Может статься, что это ловушка. Может статься, приятель мудрит. Может статься, что путь оборвется. Может статься, что он не вернется. Или, может, решится на «гадкий», на бесстыдный такой, неопрятный, безобразно приятный поступок, расширяющий взгляды на всё. Или «всё» уже было когда-то? А теперь лишь повторы да штампы, идентичные серии как бы, из которых мы все состоим. Сколько в нас от себя и от них? Сколько жизней так можно прожить? Сколько связей в мозгу погубить, попытавшись, как в фильме Гондри, эту память стереть изнутри? Только роботы знают, пожалуй. Но вот будет ли это «нормальным» – безопасным и правильным как бы – им довериться вместо людей? Ведь когда-нибудь роботы эти, как положено детям, вообще-то, нас оставят вот тут, на планете, удалившись на новое место, где не выжить таким бесполезным, надоедливым, старым и грешным человечкам, похожим и разным. Может быть, так и будет, ван Эссен?
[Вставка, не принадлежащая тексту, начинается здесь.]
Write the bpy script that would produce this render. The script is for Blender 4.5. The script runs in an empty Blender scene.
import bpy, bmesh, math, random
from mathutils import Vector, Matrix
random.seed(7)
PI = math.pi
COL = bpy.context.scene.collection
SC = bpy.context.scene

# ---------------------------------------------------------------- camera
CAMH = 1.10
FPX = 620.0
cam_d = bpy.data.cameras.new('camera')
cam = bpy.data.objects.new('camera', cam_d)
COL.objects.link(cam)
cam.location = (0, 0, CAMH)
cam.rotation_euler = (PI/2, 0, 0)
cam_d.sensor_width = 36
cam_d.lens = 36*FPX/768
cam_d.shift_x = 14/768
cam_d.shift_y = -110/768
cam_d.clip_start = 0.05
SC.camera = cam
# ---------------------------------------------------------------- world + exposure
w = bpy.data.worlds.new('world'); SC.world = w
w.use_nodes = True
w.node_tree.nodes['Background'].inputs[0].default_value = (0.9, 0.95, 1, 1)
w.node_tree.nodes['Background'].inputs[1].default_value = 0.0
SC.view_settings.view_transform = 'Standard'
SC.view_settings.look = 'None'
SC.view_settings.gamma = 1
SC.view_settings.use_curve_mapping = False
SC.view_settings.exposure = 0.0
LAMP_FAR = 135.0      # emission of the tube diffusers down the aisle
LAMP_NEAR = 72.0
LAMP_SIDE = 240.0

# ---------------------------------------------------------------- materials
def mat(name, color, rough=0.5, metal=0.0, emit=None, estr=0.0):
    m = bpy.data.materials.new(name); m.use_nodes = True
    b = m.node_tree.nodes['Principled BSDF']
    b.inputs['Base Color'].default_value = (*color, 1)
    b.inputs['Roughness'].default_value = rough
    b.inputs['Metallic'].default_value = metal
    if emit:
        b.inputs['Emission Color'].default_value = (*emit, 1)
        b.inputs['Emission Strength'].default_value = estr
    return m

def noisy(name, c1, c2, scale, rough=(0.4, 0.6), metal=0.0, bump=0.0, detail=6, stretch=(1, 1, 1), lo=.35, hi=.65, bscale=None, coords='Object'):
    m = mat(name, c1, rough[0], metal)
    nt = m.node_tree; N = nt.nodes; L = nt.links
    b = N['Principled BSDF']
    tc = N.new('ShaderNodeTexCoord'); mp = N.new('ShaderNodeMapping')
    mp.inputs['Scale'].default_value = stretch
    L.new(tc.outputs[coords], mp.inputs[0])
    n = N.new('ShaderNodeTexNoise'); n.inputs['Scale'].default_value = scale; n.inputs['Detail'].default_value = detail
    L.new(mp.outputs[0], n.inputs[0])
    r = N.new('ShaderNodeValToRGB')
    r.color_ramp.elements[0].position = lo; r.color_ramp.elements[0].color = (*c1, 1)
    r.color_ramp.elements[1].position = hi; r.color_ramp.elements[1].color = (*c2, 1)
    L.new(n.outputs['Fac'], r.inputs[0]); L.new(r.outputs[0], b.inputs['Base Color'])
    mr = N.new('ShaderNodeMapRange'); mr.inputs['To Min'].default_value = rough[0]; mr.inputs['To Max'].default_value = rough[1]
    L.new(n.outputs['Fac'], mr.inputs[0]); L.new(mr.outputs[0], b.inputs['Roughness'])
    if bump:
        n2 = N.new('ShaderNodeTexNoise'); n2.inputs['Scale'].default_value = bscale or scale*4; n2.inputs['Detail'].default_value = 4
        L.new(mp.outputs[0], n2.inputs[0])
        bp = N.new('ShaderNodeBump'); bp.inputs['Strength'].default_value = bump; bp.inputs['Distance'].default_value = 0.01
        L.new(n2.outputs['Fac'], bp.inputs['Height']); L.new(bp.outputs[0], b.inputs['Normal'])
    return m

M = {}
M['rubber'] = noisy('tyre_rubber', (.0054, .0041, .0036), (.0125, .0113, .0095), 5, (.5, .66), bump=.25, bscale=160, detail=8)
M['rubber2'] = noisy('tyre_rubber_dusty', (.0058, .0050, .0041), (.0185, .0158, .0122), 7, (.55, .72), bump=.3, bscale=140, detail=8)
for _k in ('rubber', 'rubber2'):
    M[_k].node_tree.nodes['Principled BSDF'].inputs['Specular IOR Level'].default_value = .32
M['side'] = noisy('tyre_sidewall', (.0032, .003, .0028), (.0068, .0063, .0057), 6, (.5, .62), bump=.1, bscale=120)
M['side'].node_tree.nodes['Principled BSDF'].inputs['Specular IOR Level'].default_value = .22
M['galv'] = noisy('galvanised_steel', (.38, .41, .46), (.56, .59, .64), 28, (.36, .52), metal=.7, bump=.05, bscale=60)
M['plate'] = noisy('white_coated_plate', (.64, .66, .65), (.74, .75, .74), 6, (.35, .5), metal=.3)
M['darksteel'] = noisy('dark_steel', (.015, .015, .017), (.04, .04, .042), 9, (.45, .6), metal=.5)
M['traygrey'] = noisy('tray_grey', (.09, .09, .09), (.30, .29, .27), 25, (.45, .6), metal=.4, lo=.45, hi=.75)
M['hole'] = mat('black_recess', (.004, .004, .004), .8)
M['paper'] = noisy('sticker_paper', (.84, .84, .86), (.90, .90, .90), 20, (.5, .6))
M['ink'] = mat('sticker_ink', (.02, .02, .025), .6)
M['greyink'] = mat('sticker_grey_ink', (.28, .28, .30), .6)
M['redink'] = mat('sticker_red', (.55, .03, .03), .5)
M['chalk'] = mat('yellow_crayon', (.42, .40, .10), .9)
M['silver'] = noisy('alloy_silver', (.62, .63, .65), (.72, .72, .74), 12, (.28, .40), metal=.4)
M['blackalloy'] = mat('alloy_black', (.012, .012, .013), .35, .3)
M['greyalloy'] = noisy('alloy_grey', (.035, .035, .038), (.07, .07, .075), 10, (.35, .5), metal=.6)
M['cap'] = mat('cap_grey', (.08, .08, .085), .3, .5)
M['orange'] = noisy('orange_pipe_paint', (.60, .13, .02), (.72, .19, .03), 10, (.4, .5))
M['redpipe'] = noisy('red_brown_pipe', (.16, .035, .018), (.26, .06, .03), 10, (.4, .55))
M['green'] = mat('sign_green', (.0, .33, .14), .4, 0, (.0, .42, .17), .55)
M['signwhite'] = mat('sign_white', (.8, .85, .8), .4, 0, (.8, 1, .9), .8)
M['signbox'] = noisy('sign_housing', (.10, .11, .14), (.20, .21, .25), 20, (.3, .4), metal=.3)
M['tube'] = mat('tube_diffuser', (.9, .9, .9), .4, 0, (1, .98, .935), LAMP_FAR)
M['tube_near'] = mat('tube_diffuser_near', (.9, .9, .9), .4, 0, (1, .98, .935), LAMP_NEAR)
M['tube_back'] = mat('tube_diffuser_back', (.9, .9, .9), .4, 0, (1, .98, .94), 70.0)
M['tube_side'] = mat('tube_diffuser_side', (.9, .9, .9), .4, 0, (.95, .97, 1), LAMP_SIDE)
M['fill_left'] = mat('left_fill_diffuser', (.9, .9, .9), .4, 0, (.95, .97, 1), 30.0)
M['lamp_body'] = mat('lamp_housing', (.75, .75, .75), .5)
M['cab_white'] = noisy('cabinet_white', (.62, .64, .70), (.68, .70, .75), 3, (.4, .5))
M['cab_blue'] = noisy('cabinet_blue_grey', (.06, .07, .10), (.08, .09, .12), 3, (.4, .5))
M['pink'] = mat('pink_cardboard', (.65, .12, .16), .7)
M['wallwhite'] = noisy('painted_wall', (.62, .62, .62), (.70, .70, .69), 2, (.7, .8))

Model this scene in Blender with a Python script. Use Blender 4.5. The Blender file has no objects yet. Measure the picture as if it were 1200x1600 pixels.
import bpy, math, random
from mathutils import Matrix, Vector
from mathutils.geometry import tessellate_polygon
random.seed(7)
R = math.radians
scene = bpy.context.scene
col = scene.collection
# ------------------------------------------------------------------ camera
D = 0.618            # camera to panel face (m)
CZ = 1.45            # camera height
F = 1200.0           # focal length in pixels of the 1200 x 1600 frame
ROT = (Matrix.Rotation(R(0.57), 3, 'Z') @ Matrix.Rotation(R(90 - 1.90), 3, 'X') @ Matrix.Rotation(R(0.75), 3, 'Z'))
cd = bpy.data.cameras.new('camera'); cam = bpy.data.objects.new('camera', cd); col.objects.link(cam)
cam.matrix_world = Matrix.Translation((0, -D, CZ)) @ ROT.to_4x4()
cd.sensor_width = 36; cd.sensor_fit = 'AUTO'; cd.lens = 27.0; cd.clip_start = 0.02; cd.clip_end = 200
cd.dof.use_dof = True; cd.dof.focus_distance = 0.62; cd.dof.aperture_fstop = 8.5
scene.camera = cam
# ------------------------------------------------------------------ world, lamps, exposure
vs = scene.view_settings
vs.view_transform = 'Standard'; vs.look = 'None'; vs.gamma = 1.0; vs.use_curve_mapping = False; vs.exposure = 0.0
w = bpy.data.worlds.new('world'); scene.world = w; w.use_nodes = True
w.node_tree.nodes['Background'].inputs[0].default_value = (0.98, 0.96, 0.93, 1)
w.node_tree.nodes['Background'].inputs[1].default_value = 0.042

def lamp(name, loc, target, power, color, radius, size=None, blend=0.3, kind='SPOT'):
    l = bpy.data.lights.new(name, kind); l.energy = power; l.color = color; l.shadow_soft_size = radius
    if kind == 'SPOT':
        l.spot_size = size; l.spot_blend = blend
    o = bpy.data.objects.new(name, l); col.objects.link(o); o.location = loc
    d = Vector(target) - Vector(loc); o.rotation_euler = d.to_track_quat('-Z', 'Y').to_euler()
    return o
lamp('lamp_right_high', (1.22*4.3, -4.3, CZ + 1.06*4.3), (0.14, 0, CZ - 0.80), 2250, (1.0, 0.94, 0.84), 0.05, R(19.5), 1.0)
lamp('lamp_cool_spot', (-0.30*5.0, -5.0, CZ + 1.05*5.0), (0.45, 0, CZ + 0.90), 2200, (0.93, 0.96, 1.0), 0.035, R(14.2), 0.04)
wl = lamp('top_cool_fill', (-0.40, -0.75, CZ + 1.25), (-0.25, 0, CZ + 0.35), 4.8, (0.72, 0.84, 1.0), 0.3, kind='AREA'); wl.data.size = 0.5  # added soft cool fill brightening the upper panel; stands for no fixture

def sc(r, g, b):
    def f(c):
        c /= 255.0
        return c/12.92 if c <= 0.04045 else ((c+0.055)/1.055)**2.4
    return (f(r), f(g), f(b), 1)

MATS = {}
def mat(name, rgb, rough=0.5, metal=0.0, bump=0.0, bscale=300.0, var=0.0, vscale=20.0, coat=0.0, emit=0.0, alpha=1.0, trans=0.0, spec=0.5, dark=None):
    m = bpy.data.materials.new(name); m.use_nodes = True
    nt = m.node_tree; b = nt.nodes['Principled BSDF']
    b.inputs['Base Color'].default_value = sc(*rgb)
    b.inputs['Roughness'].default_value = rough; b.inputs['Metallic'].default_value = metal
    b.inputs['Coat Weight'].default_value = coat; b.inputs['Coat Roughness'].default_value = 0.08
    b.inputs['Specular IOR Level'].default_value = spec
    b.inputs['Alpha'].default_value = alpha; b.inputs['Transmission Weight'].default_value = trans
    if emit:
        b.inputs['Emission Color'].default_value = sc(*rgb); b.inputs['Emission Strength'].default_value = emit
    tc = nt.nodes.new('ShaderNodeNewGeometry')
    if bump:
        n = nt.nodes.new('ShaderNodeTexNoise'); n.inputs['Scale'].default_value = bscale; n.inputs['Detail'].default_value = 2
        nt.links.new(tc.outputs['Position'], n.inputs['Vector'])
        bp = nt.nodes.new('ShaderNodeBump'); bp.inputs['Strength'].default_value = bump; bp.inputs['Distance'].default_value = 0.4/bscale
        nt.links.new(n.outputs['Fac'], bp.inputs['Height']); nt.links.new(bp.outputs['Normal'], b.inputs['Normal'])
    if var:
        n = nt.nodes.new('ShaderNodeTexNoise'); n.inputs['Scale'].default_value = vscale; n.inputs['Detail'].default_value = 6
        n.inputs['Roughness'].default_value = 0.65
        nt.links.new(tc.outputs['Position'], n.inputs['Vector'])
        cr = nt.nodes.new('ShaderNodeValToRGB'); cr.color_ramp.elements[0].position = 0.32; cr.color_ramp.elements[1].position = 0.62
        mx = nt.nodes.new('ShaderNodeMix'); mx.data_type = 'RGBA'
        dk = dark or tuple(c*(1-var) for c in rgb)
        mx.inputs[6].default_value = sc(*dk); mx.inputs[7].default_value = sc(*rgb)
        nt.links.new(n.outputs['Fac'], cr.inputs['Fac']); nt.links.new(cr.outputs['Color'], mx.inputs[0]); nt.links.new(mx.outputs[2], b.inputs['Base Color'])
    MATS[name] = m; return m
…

В наступающем завтрашнем дне, о котором он пишет вот здесь, словно это тот самый роман, сочиненный его персонажем (то есть триллер, конечно, а как же? – правда, триллер, лишенный сюжета, потому что не столь уж и важен изощренно завязанный узел, если петли во времени – тут, затянулись в его голове), – в нашем общем, наверное, «завтра» увенчаются чем-нибудь страшным все попытки пробраться туда, в совершенно чужое пространство, то есть в это, ну, помните, да? – чье-то личное «жалкое царство», чей-то дом с беспорядком внутри, чей-то мозг, где так много витрин, всяких полок, коробок, картин, всяких папок, макетов, руин... и сокровищ, естественно, тоже... А ведь что-то, похожее жутко, Роб ван Эссен и сделал как будто, рассказав так легко и так трудно о безумном количестве «шуток», что над нами и с нами творят: наши призраки, нервы и мамы, наши папы и боги, и братья; рассказав нам о нас и о боли, о природе, иронии, Боге... И о сыне – конечно, о Сыне – с буквы маленькой, с буквы большой; и о том, как устроены книги, как истории делятся с миром, как мы сами становимся ими.